[Begin GIVEN DATA]

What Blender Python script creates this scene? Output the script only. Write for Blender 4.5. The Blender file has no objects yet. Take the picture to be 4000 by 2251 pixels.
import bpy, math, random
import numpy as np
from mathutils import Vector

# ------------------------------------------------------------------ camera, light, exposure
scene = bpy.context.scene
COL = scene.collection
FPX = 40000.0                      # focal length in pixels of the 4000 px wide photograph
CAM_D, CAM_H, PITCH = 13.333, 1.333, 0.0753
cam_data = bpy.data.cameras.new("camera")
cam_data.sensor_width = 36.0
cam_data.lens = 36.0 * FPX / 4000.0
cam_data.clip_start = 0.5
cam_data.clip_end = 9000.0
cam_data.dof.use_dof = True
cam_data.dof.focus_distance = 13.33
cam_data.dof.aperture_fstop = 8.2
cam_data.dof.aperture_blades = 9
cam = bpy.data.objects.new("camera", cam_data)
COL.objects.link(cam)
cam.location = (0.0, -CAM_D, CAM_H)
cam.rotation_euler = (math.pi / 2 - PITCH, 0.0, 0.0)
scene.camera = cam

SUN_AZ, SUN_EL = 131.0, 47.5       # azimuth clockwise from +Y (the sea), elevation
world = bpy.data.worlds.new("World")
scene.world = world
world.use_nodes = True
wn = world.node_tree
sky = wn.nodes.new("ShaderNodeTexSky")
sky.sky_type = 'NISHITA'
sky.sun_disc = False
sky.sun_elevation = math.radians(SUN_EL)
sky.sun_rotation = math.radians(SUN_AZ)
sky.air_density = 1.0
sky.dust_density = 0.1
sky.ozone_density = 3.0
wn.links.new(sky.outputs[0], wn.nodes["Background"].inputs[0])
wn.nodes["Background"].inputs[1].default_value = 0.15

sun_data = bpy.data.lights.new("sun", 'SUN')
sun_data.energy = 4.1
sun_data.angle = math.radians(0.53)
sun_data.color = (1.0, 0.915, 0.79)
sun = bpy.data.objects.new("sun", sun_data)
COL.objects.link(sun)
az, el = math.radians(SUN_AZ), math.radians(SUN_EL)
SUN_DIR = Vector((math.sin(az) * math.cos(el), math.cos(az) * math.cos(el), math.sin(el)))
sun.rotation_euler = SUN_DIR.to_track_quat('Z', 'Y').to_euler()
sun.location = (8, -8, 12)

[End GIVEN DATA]

__WORK TO DO__
Go through the material above and copy each line that has the word "pixels".

__ANSWER__
What Blender Python script creates this scene? Output the script only. Write for Blender 4.5. The Blender file has no objects yet. Take the picture to be 4000 by 2251 pixels.
FPX = 40000.0                      # focal length in pixels of the 4000 px wide photograph